Humans are basically herd animals. We need leaders to do our thinking for us and embody all virtues, and it's rare even in the smallest settings that someone doesn't get de facto elected even if no one is competing.

Unfortunately, that leads to being uncritical of leaders and well known people on the one hand and idolizing them, and on the other hand to tearing them to pieces if their fame or popularity loses any momentum or if a chink of humanity shows through their armor. It's precisely for their inhumaneness, a quality we are the first to ascribe to them and which many never ascribe to themselves at all, that we adore them. And yet that is the reason we also sometimes come to hate them, as if in their ordinary humanity they have broken an implicit contract with us and let us down, hoodwinked us into trusting and worshipping them and their perfection, when really no one could assign that to anyone except by a perverse act of will.

This is why we have maniacs walking through Central Park in NYC retracing Holden Caulfield's route in Catcher in the Rye. This is actually quite common among celebrity stalkers, by the way. A great number of the really nutty ones are actually supposedly captured with the book actually on them at the time, and often with multiple copies in their possession, one back at their hotel room and such, too. Mark David Chapman, Lennon's murderer, wasn't the only one.
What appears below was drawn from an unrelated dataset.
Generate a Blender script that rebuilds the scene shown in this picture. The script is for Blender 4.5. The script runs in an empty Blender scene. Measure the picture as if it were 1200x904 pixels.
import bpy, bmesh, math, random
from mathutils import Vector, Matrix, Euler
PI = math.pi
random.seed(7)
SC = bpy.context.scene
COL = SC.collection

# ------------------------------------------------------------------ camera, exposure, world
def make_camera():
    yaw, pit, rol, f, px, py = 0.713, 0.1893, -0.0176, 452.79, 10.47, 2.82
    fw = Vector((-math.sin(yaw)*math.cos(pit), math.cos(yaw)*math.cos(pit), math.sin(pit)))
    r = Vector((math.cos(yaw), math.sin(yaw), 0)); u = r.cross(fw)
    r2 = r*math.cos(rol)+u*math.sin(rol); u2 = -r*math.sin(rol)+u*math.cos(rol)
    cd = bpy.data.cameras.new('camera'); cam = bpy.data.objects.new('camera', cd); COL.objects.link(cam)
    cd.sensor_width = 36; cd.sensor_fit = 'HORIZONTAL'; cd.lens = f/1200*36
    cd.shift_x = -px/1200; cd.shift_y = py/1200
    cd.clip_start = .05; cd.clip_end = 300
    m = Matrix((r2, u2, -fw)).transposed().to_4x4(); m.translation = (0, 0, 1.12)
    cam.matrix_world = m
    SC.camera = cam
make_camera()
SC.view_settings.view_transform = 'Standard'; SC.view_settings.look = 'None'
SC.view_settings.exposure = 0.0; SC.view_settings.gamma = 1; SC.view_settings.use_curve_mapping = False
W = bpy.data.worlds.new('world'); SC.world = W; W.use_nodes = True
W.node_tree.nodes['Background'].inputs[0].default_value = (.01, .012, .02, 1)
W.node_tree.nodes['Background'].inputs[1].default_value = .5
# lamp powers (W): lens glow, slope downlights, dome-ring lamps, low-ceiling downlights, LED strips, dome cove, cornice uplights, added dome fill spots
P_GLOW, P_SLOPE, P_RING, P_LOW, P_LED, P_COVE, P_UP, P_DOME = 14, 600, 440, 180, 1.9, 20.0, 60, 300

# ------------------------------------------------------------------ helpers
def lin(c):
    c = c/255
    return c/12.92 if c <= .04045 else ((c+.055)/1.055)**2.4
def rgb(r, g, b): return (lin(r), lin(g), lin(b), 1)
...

His murder of Lennon was because he felt Lennon was a phoney and sometimes did things only for money. Lennon's celebrity was simply mere celebrity rather than some sort of personal perfection or godhood, which was necessary for the vaccuum of the centerless void of a personality like Chapman's to coalesce around. Without an embodied perfection, Chapman was hapless in the world, and an idol's mere humanity was taken as a profound betrayal and a signal reversal of good into evil, a cuckolding of the human spirit. Lennon's death was a sort of reverse crucifixion, a purifying act ridding the world involuntarily of a paramount sinner, rather than saint, to help cleanse the sins of us all -- this time, bestowing the mantle of righteousness back onto the killer, who never should have assigned it to anyone else in the first place.

Where was Lennon in the midst of all this? Living life, often stupidly, but happily coming out with his first interersting album in a long time. He was some dude living in a building who got assigned both godhood and deviltry at random by someone who could have put any celebrity in the pivotal role.

We need leaders and celebrities to worship and destroy rather than merely lead or perform. The rapt attention paid to their every move often seems to put them all on an equal plane, so The Condition of the President's Dog is as worthy of front page news coverage as his nuclear policy, or a star's walking through a hotel lobby gets as much coverage as if he had just released a movie. No human condition can healthily sustain that much undue attention and reverence.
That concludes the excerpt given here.